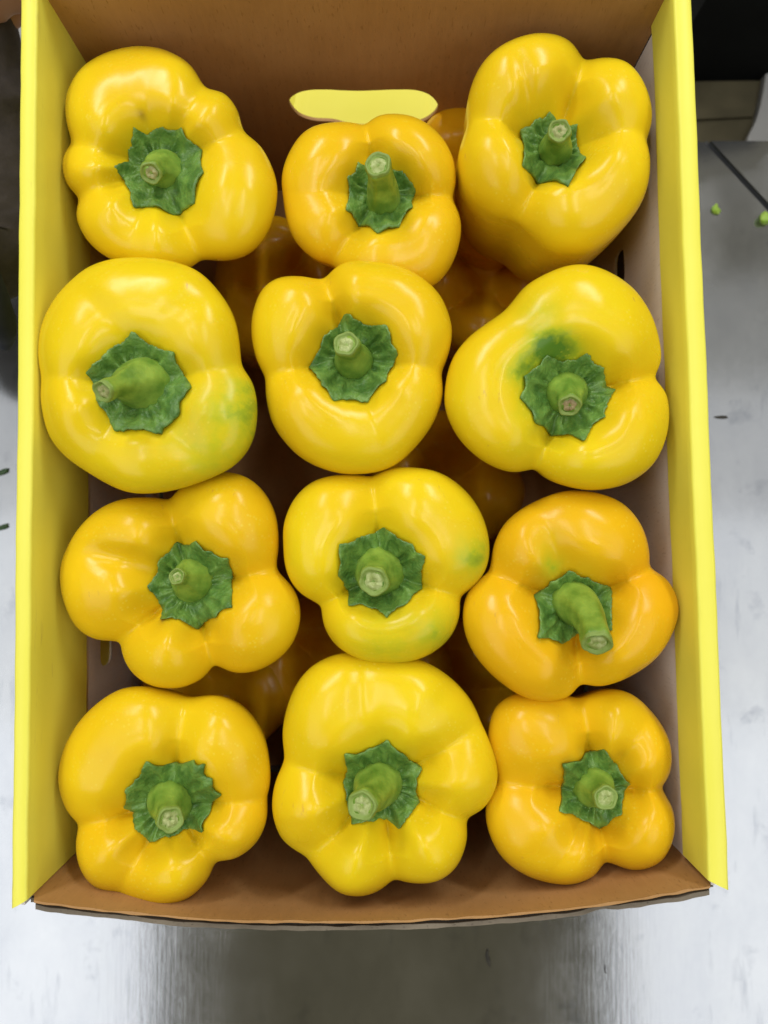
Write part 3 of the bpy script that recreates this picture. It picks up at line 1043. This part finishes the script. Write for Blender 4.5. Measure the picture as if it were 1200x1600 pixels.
# ------------------------------------------------------------------ worker's arm at the left edge
M_SKIN = mat_plain('skin', (.34, .17, .12), (.42, .22, .16), 60, .5, b_=.08)
M_SLEEVE = mat_plain('dark_cloth', (.040, .032, .030), (.062, .050, .048), 90, .9, b_=.4, bd=.003)
M_NAVY = mat_plain('navy_cloth', (.008, .011, .022), (.014, .018, .034), 90, .8, b_=.3)


def tube_pts(bm, pts, radii, nc=16, seg=6, sx=1.0):
    """smooth tube through points (Catmull-Rom), rounded ends"""
    P = [Vector(p) for p in pts]
    P = [P[0] * 2 - P[1]] + P + [P[-1] * 2 - P[-2]]
    Rr = [radii[0]] + list(radii) + [radii[-1]]
    path = []
    for i in range(1, len(P) - 2):
        for s in range(seg + (i == len(P) - 3)):
            t_ = s / seg
            c = .5 * (2 * P[i] + (P[i + 1] - P[i - 1]) * t_ + (2 * P[i - 1] - 5 * P[i] + 4 * P[i + 1] - P[i + 2]) * t_ ** 2 + (3 * P[i] - P[i - 1] - 3 * P[i + 1] + P[i + 2]) * t_ ** 3)
            path.append((c, Rr[i] * (1 - t_) + Rr[i + 1] * t_))
    t0 = (path[1][0] - path[0][0]).normalized(); t1 = (path[-1][0] - path[-2][0]).normalized()
    a, b = path[0], path[-1]
    path = [(a[0] - t0 * a[1] * k, a[1] * math.sqrt(1 - k * k)) for k in (.98, .85, .55)] + path + [(b[0] + t1 * b[1] * k, b[1] * math.sqrt(1 - k * k)) for k in (.55, .85, .98)]
    prev = Vector((0.3, .2, 1))
    rows = []
    for i, (c, r) in enumerate(path):
        tg = (path[min(i + 1, len(path) - 1)][0] - path[max(i - 1, 0)][0]).normalized()
        xa = (prev - tg * prev.dot(tg)).normalized(); prev = xa
        ya = tg.cross(xa)
        rows.append([bm.verts.new(c + xa * r * math.cos(2 * math.pi * k / nc) + ya * r * sx * math.sin(2 * math.pi * k / nc)) for k in range(nc)])
    for i in range(len(rows) - 1):
        for k in range(nc):
            bm.faces.new((rows[i][k], rows[i][(k + 1) % nc], rows[i + 1][(k + 1) % nc], rows[i + 1][k]))
    bm.faces.new(rows[0][::-1]); bm.faces.new(rows[-1])


def bm_obj(name, bm, mat, parent, voxel=None):
    me = bpy.data.meshes.new(name)
    bmesh.ops.recalc_face_normals(bm, faces=bm.faces)
    bm.to_mesh(me); bm.free()
    o = bpy.data.objects.new(name, me)
    COL.objects.link(o)
    if voxel:
        m = o.modifiers.new('r', 'REMESH'); m.mode = 'VOXEL'; m.voxel_size = voxel
        s = o.modifiers.new('s', 'SMOOTH'); s.iterations = 6; s.factor = .5
        dg = bpy.context.evaluated_depsgraph_get()
        me2 = bpy.data.meshes.new_from_object(o.evaluated_get(dg))
        o.modifiers.clear()
        o.data = me2
        bpy.data.meshes.remove(me)
        me = me2
        me.name = name
    for p in me.polygons:
        p.use_smooth = True
    me.materials.clear()
    me.materials.append(mat)
    o.parent = parent
    return o


zA = .10
per = empty('person', (0, 0, 0))
tag(per, 'worker reaching along the left side of the box, dark sleeve and fingertips showing', 'person')
wr = at(-62, 20, .13); el = at(-48, 350, .085); sh = at(-420, 230, .17)
bm = bmesh.new()
kn = at(-45, -70, .150)
tube_pts(bm, [wr + Vector((0, -.05, -.008)), wr, wr.lerp(kn, .55), kn], [.024, .024, .032, .034], sx=.6)
tips = [((-6, 12), (-30, -48), .0088), ((24, -4), (-12, -66), .0090), ((42, -30), (4, -84), .0088), ((40, -66), (0, -104), .0078)]
for (tp, kp, r) in tips:
    b0 = kn.lerp(at(kp[0] - 34, kp[1] - 14, .155), .75)
    k1 = at(kp[0], kp[1], .172)
    e1 = at(tp[0], tp[1], .150)
    tube_pts(bm, [b0, k1, k1.lerp(e1, .55) + Vector((.003, 0, .002)), e1], [r * 1.1, r * 1.05, r, r * .86], nc=12)
th0 = wr.lerp(kn, .35) + Vector((.018, -.004, -.004))
tube_pts(bm, [th0, at(-34, 20, .120), at(-14, 38, .105), at(-4, 26, .095)], [.013, .011, .010, .0085], nc=12)
bm_obj('hand', bm, M_SKIN, per, voxel=.0022)
bm = bmesh.new()
tube_pts(bm, [wr + Vector((.0, -.012, 0)), wr.lerp(el, .35), wr.lerp(el, .75), el, el.lerp(sh, .45), sh], [.031, .037, .043, .047, .055, .062], nc=28, seg=14)
for v_ in bm.verts:
    n_ = nz(v_.co.x, v_.co.y * 2, v_.co.z, 28) * .004 + nz(v_.co.x, v_.co.y * 3, v_.co.z, 70) * .0015
    v_.co += Vector((n_, 0, n_))
bm_obj('sleeve', bm, M_SLEEVE, per)
bm = bmesh.new()
na, nb = at(-30, 512, .118), at(-12, 540, .100)
tube_pts(bm, [at(-40, 420, .125), at(-20, 470, .115), at(0, 505, .100), at(8, 525, .085), at(8, 538, .075)], [.012, .012, .009, .0055, .004], nc=14)
bm_obj('apron_tie', bm, M_NAVY, per)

________________

What is needed | Restate the material word for word from its first line through the line containing "90, .8, b_=.3)", both included; the pictures do not belong in it.

Task answer |
Write part 3 of the bpy script that recreates this picture. It picks up at line 1043. This part finishes the script. Write for Blender 4.5. Measure the picture as if it were 1200x1600 pixels.
# ------------------------------------------------------------------ worker's arm at the left edge
M_SKIN = mat_plain('skin', (.34, .17, .12), (.42, .22, .16), 60, .5, b_=.08)
M_SLEEVE = mat_plain('dark_cloth', (.040, .032, .030), (.062, .050, .048), 90, .9, b_=.4, bd=.003)
M_NAVY = mat_plain('navy_cloth', (.008, .011, .022), (.014, .018, .034), 90, .8, b_=.3)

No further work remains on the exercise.